SMC Dance Company interprets artwork

Members of the Saint Mary's Dance Company interpreted paintings through dance in the Moreau Center for the Arts on Friday.

Senior Bethany Tabor choreographed two dances in response to "Wall to Wall," a piece by Ann Tarantino on display in the gallery. Tabor, junior Taylor Couillard-Rodak, sophomore Jing Zhu, senior Catherine Cislo and senior AlyshaZemanek performed the work.

"I think I'd title it 'Contact,'" Tabor said. "The way the dance moved - it's sort of formally the same as the paintings on the wall."

Tabor, an art history and philosophy major, said she designed the compositions with Tarantino's "lonely figures in unknown landscapes" in mind. The black fireworks of paint Tarantino applied directly on the gallery walls compelled Tabor, also a dance minor, to turn the work she has been doing for her senior composition into a hands-on experience, she said.

"I am writing my senior comp on dance in the art space," Tabor said. "A recent trend in art galleries is to have dance companies come in and dance among the art work.

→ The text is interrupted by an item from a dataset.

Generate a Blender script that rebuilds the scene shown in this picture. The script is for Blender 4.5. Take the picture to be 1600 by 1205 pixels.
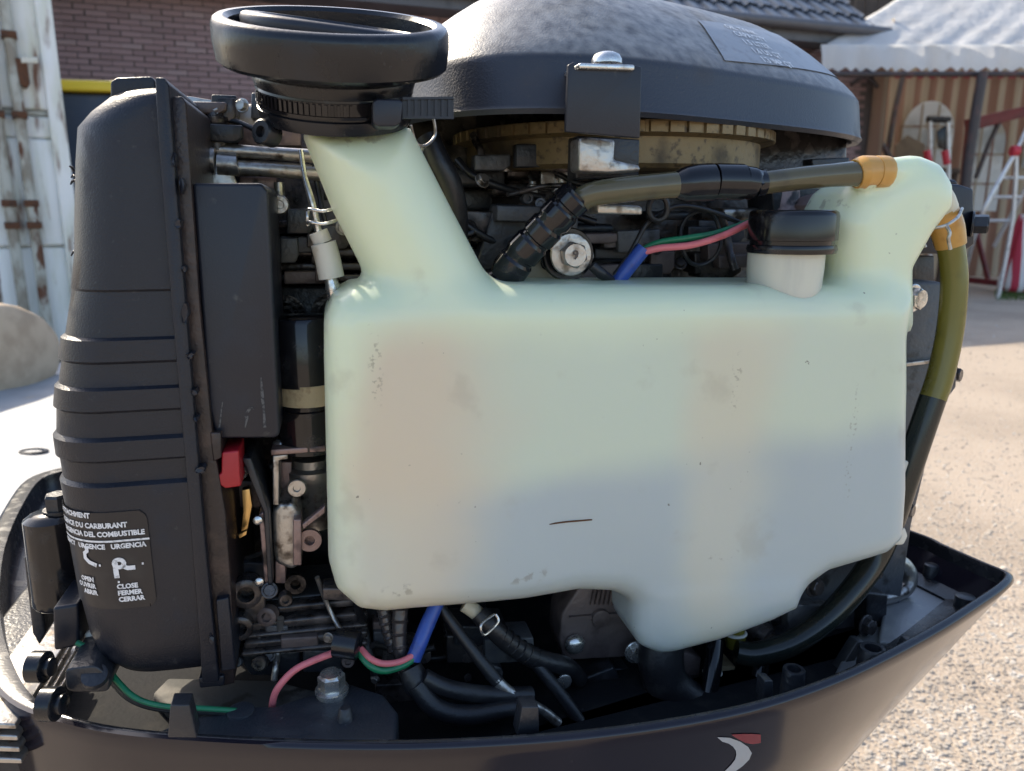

It's a new phenomenon in art right now, and I'm researching that."

Tabor said her advisor, art professor Tiffany Bidler, believed Tarantino's paintings could potentially enhance Tabor's project.

"We're all part of the Saint Mary's Dance Company, and we're dancing in a piece together for the show in February, and this is loosely based off of what we've done in rehearsals for that," Tabor said.

Senior Katie Haemmerle said she enjoyed the piece because it portrayed themes that appeal to her particular aesthetic preferences.

"The artist, on her description, said that it was meant to convey sort of loneliness isolation and then sea life," Haemmerle said. "I'm usually drawn to literature, art, poetry, anything with that sort of thing, so I liked it in that sense."

Beyond the emotional connotations, Haemmerle said she believes dance itself offers an unusual medium to communicate ideas.

"A lot of people will perceive art as being something stationary on the wall," Haemmerle said. "I think this is a good way to express that art and dance can be combined and integrated to form something that is not just on the wall. It provides movement to something stationary."

Haemmerle said she felt the movement of the dancers reflected the intended movement of Tarantino's paintings.

"I don't know if I'm interpreting the dance correctly, but the way the dancers formed the cluster and then spread out - I thought that was a good way to represent what's on the wall with the paintings and how they're spread out," Haemmerle said. "They created white space with movement, which is interesting

In fiction, but more so in poetry, white space has purpose. I feel like if you look at the wall, it does the same thing. It creates that isolation, and the dance I thought expressed the exact same thing."